--- TASK ---
Transcribe every line exactly. Leave the pictures behind.

──────── DATASET CONTENT ────────

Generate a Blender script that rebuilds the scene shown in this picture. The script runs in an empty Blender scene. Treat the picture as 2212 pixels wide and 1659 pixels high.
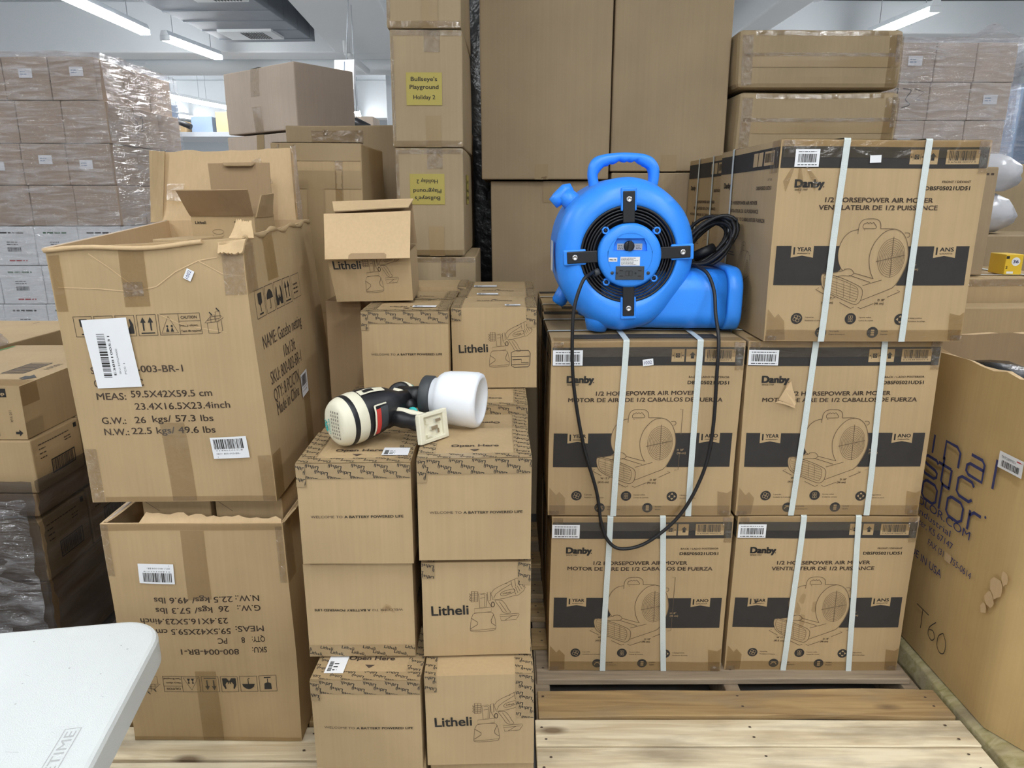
import bpy, math, random
from math import sin, cos, pi, radians
from mathutils import Vector, Matrix

SC = bpy.context.scene
COL = SC.collection

# ------------------------------------------------------------------ camera
cam_data = bpy.data.cameras.new('camera')
cam_data.sensor_width = 36.0
cam_data.lens = 1540.0 / 2212.0 * 36.0
cam_data.clip_start = 0.05
cam_data.clip_end = 200
cam = bpy.data.objects.new('camera', cam_data)
COL.objects.link(cam)
cam.location = (0, 0, 1.457)
cam.rotation_euler = (radians(90 - 14.6), 0, 0)
SC.camera = cam

# ------------------------------------------------------------------ exposure
SC.view_settings.view_transform = 'Standard'
SC.view_settings.look = 'None'
SC.view_settings.gamma = 1.0
SC.view_settings.use_curve_mapping = False
SC.cycles.max_bounces = 8
SC.cycles.diffuse_bounces = 4
SC.view_settings.exposure = -0.10

# ------------------------------------------------------------------ world: dim ambient of the lit hall
world = bpy.data.worlds.new('world')
SC.world = world
world.use_nodes = True
world.node_tree.nodes['Background'].inputs[0].default_value = (0.80, 0.88, 1.0, 1)
world.node_tree.nodes['Background'].inputs[1].default_value = 0.25

# ------------------------------------------------------------------ lights: fluorescent battens under the ceiling, some unseen ones added to brighten
# (x, y, z, heading in degrees, length, watts, visible fixture built later)
LAMPS = [
    (-4.06, 7.42, 3.26, 0, 2.4, 26), (-3.90, 9.48, 3.26, -7, 1.2, 16), (4.08, 8.20, 3.26, 3, 1.2, 16),
    (-6.2, 6.6, 3.30, 0, 1.2, 40), (-2.4, 6.3, 3.30, 0, 1.2, 36), (2.4, 6.3, 3.30, 0, 1.2, 40), (5.8, 6.4, 3.30, 0, 1.2, 40),  # unseen lamps added to brighten the beams and ceiling
    (-3.3, 2.9, 3.34, 0, 1.2, 30), (3.4, 2.9, 3.34, 0, 1.2, 24),  # unseen lamps added to brighten the fronts of the wrapped stacks
    (-2.0, 0.5, 3.34, 0, 1.2, 13), (0.2, 0.3, 3.34, 0, 1.2, 15), (2.1, 0.3, 3.34, 0, 1.2, 20),  # unseen overhead lamps added to lift the table and upper cartons
    (-3.0, -1.6, 3.34, 0, 1.2, 36), (0.0, -1.6, 3.34, 0, 1.2, 36), (3.0, -1.6, 3.34, 0, 1.2, 36),
    (-3.0, -4.2, 3.34, 0, 1.2, 60), (0.0, -4.2, 3.34, 0, 1.2, 60), (3.0, -4.2, 3.34, 0, 1.2, 60),
    (-3.0, -7.2, 3.34, 0, 1.2, 60), (0.0, -7.2, 3.34, 0, 1.2, 60), (3.0, -7.2, 3.34, 0, 1.2, 60),
]
LAMP_COLOR = (0.97, 0.985, 1.0)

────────

--- WRITTEN REPLY ---
Generate a Blender script that rebuilds the scene shown in this picture. The script runs in an empty Blender scene. Treat the picture as 2212 pixels wide and 1659 pixels high.
import bpy, math, random
from math import sin, cos, pi, radians
from mathutils import Vector, Matrix

SC = bpy.context.scene
COL = SC.collection

# ------------------------------------------------------------------ camera
cam_data = bpy.data.cameras.new('camera')
cam_data.sensor_width = 36.0
cam_data.lens = 1540.0 / 2212.0 * 36.0
cam_data.clip_start = 0.05
cam_data.clip_end = 200
cam = bpy.data.objects.new('camera', cam_data)
COL.objects.link(cam)
cam.location = (0, 0, 1.457)
cam.rotation_euler = (radians(90 - 14.6), 0, 0)
SC.camera = cam

# ------------------------------------------------------------------ exposure
SC.view_settings.view_transform = 'Standard'
SC.view_settings.look = 'None'
SC.view_settings.gamma = 1.0
SC.view_settings.use_curve_mapping = False
SC.cycles.max_bounces = 8
SC.cycles.diffuse_bounces = 4
SC.view_settings.exposure = -0.10

# ------------------------------------------------------------------ world: dim ambient of the lit hall
world = bpy.data.worlds.new('world')
SC.world = world
world.use_nodes = True
world.node_tree.nodes['Background'].inputs[0].default_value = (0.80, 0.88, 1.0, 1)
world.node_tree.nodes['Background'].inputs[1].default_value = 0.25

# ------------------------------------------------------------------ lights: fluorescent battens under the ceiling, some unseen ones added to brighten
# (x, y, z, heading in degrees, length, watts, visible fixture built later)
LAMPS = [
    (-4.06, 7.42, 3.26, 0, 2.4, 26), (-3.90, 9.48, 3.26, -7, 1.2, 16), (4.08, 8.20, 3.26, 3, 1.2, 16),
    (-6.2, 6.6, 3.30, 0, 1.2, 40), (-2.4, 6.3, 3.30, 0, 1.2, 36), (2.4, 6.3, 3.30, 0, 1.2, 40), (5.8, 6.4, 3.30, 0, 1.2, 40),  # unseen lamps added to brighten the beams and ceiling
    (-3.3, 2.9, 3.34, 0, 1.2, 30), (3.4, 2.9, 3.34, 0, 1.2, 24),  # unseen lamps added to brighten the fronts of the wrapped stacks
    (-2.0, 0.5, 3.34, 0, 1.2, 13), (0.2, 0.3, 3.34, 0, 1.2, 15), (2.1, 0.3, 3.34, 0, 1.2, 20),  # unseen overhead lamps added to lift the table and upper cartons
    (-3.0, -1.6, 3.34, 0, 1.2, 36), (0.0, -1.6, 3.34, 0, 1.2, 36), (3.0, -1.6, 3.34, 0, 1.2, 36),
    (-3.0, -4.2, 3.34, 0, 1.2, 60), (0.0, -4.2, 3.34, 0, 1.2, 60), (3.0, -4.2, 3.34, 0, 1.2, 60),
    (-3.0, -7.2, 3.34, 0, 1.2, 60), (0.0, -7.2, 3.34, 0, 1.2, 60), (3.0, -7.2, 3.34, 0, 1.2, 60),
]
LAMP_COLOR = (0.97, 0.985, 1.0)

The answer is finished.